The Chicago Bears are recalibrating again, shopping for continued interest in Springfield after lining up Indiana’s blessings.
Two days after lauding Indiana lawmakers for advancing a stadium finance authority in Hammond — and drawing a public scolding from Illinois Gov. JB Pritzker — the team said it’s continuing to work on Illinois’ side of the aisle, Crain’s reported.
“We continue to work with Illinois’ leadership and appreciate the progress being made,” Bears CEO Kevin Warren said in a statement shared with the publication, a notable shift from the team’s earlier praise of Indiana’s efforts as the “most meaningful” movement in its stadium search.
The Bears are now walking a tightrope, advancing stadium concepts in two states without alienating either.

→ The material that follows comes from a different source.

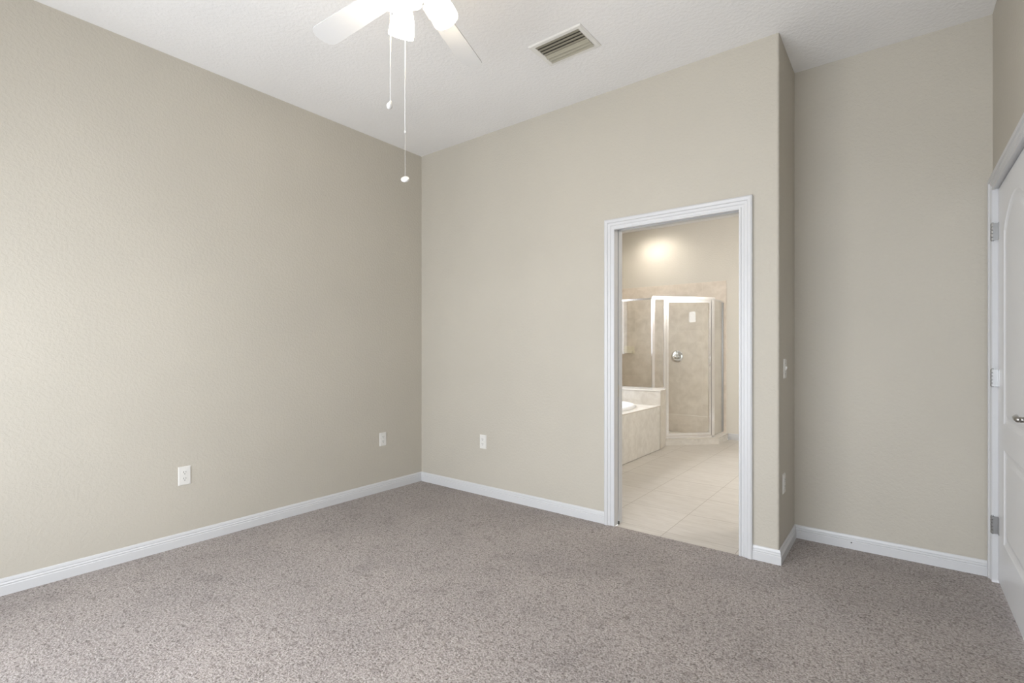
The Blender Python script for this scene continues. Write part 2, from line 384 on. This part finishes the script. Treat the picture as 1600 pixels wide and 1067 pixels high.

The timing adds pressure, as Indiana’s legislative session has just a week left, and the stadium finance authority bill cleared a House committee and is headed for a second reading on the House floor, according to a source familiar with the matter. The measure would still need Senate approval and Indiana Gov. Mike Braun’s signature. The team is studying a potential site near Wolf Lake in Hammond, near Gary, an area of Chicagoland suburbs dubbed “the Northwest Corner” in Indiana.
In Illinois, the focus is a proposed “megaproject” bill that would allow the Bears to negotiate a property tax arrangement with local taxing bodies in Arlington Heights northwest of Chicago, where the team owns a former racetrack site. That proposal rankled Chicago lawmakers, including Rep. Kam Buckner, who has questioned aiding a suburban move while hundreds of millions in debt from the 2003 Soldier Field renovation remain outstanding.
Pritzker acknowledged Friday that a new lakefront stadium is unlikely, and equally unlikely that the Bears will remain in Chicago. Pritzker said that there is an understanding in the General Assembly that the Bears won’t build within Chicago’s city limits, citing site constraints and transportation challenges.
After what he described as a year and a half of effort to identify a viable city location, “we’re down to the question of whether they’re going to build in Arlington Heights or … in the state of Indiana.”